Slaves, des mêmes origine, langue et religion que le Serbes, les Monténégrins eurent leur État dès le XIe siècle sous le nom de Zéta, celui de Monténégro (Crna Gora) ne devant apparaître que trois cents ans plus tard. Ce pays changea fréquemment de frontières et fut parfois réduit à un espace fort limité, mais – jusqu’à la Grande Guerre, quand il sera occupé par les Autrichiens – garda toujours une autonomie plus ou moins grande : une ile de liberté dans l’énorme océan ottoman. Soucieux de sauvegarder leur autonomie et leur indépendance, les Monténégrins, peuple habitué à une vie pénible sur un terrain aride et montagneux, n’hésitaient pas à affronter, les armes à la main, non seulement les Turcs, mais aussi les Byzantins, Vénitiens, Italiens, Albanais, Autrichiens, Français (de Napoléon), Italiens, Allemands. Les siècles d’une vie dure dans un environnement hostile laissèrent nécessairement leur empreinte sur la physionomie du montagnard monténégrin. Selon Loti, ce montagnard avait l’air d’un bandit ; il lui inspirait de la méfiance. Et quoique les allusions de l’écrivain français concernant son inquiétude dans les défilés des montagnes monténégrines fussent vraisemblablement faites par besoin de dramatiser le vécu artistique, rien d’étonnant à ce que ce montagnard slave, costaud, moustachu et armé jusqu’aux dents, inspirât la peur à celui qui ne le connaissait pas bien.
Ce sont les événements tumultueux au Monténégro qui déterminèrent l’arrivée de Julien Viaud dans l’Adriatique à bord de cuirassé français Friedland.

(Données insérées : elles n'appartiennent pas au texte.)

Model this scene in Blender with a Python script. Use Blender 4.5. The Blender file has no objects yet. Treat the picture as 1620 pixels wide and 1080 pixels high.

Tout commença en 1875 avec l’insurrection des Herzégoviens contre l’occupant turc, dite „Fusil de Névessigné“ (Nevesinje), qui s’élargit par la suite et eut un grand retentissement dans d’autres territoires slaves occupés par la Turquie et l’Autriche. Les insurgés étaient soutenus par le Monténégro et la Serbie („la Sparte et l’Athènes des Slaves du Sud“), qui déclarèrent la guerre à la Turquie en 1876, guerre au début de laquelle le Monténégro triompha à la bataille de Vučji Do. La Russie s’étant, en 1877, jointe aux deux principautés, les alliés slaves remportèrent d’importantes victoires sur l’Empire ottoman, „malade du Bosphore“. Les espérances des Herzégoviens furent trahies puisqu’ils échangèrent le joug d’un maître (le Turc) contre le joug d’un autre (l’Autrichien), alors que la Serbie et le Monténégro élargirent considérablement leurs États, libérant quelques-uns de leurs territoires (les régions de l’ancien empire du tsar serbe Douchan restant pour la plupart toujours occupées). Les troupes monténégrines libérèrent, entre autres, Antivari (Bar) et Dulcigno (Ulcinj). Avec ces villes, le Monténégro avait une porte sur la mer. Mais, par une décision du Congrès de Berlin, 1878, certains territoires, parmi lesquels Ulcinj et ses environs, furent repris au Monténégro. La principauté ayant manifesté son mécontentement face à la Turquie seulement disposée à lui céder les régions de moindre importance auxquelles elle avait de toute façon droit, les grandes puissances, souhaitant que la paix soit maintenue dans les Balkans, révisèrent, la même année, à la Conférence de Constantinople, leur décision précédente et conseillèrent à la Turquie d’évacuer Ulcinj, lui proposant comme compensation certains territoires de l’intérieur du Monténégro. Désireuses de voir leur résolution respectée, les puissances européennes envoyèrent dans l’Adriatique une flotte internationale, comme menace tacite face à la Turquie. Mais cet État hésitait toujours à se soumettre. Il ne dut céder que le jour où les puissances décidèrent d’occuper Smyrne, son port sur la mer Égée.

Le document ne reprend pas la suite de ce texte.